Just a few days earlier on November 10, the Trump administration suspended U.S. military assistance used for refueling Saudi warplanes. The announcement was a response to the murder of Saudi journalist Jamal Khashoggi, which was reportedly ordered by Crown Prince Mohammed bin Salman himself. The event led to international outcry, spurring Western nations to reexamine their alliance with the Kingdom. Despite the latest move, however, Trump and his aides remain reluctant to completely isolate the Saudi regime and have generally continued to support the Crown Prince in his endeavors in Yemen.

Since November 2015, Saudi Arabia has led a military coalition of nine African and Middle Eastern nations that have militarily intervened in Yemen in response to the Houthi takeover of the Yemeni government. These operations have been supported by the United States and other Western nations via weapons sales, liaison officers, and various kinds of technical support.

U.S. involvement in the war has drawn significant criticism, particularly with regards to weapons sales and logistical help provided to the coalition. As the Saudi-led effort continues to target civilians via airstrike and blockades of Yemeni ports and airspace, human rights groups have described Western, especially American, support as complicit in these war crimes and human rights violations.

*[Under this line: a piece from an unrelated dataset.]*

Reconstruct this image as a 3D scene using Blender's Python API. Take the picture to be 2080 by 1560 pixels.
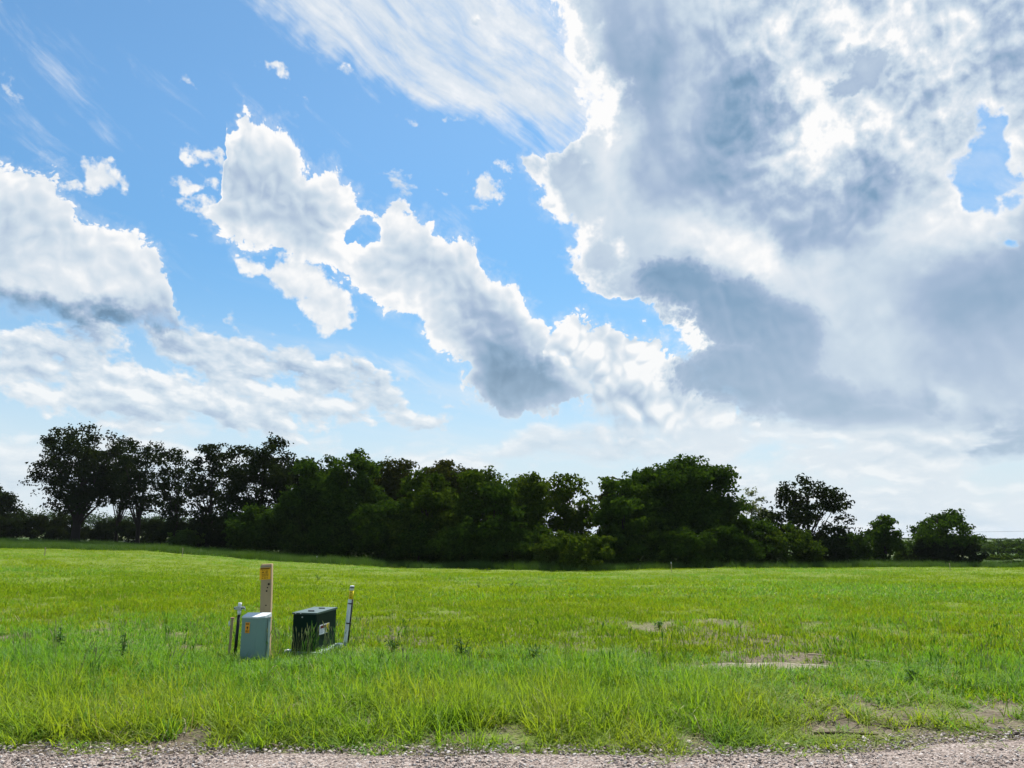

In recent weeks, Western governments have made more of a push to try and resolve the conflict.  On November 16, UN Special Envoy for Yemen, Martin Griffiths, secured an agreement for a delegation of Houthis, Saudis, and Emiratis to hold peace talks in Sweden. On November 11, UK Foreign Secretary Jeremy Hunt visited Saudi Arabia and the UAE urging an end to the war. Notwithstanding these efforts, however, the United States’s delay in retracting its military and financial support from the coalition will undoubtedly have deadly effects. By blocking the bill that would immediately withdraw U.S. aid, House Republicans are continuing to lend a strong helping hand to a coalition that already enjoys significant advantage on the battlefield.

It is almost impossible to put into words the level of destruction and devastation Yemen and Yemenis are experiencing. Much needs to be done politically to stop the atrocities. Unfortunately, however, certain members of Congress have decided to prioritize their own partisan interests over the lives of countless human beings in Yemen.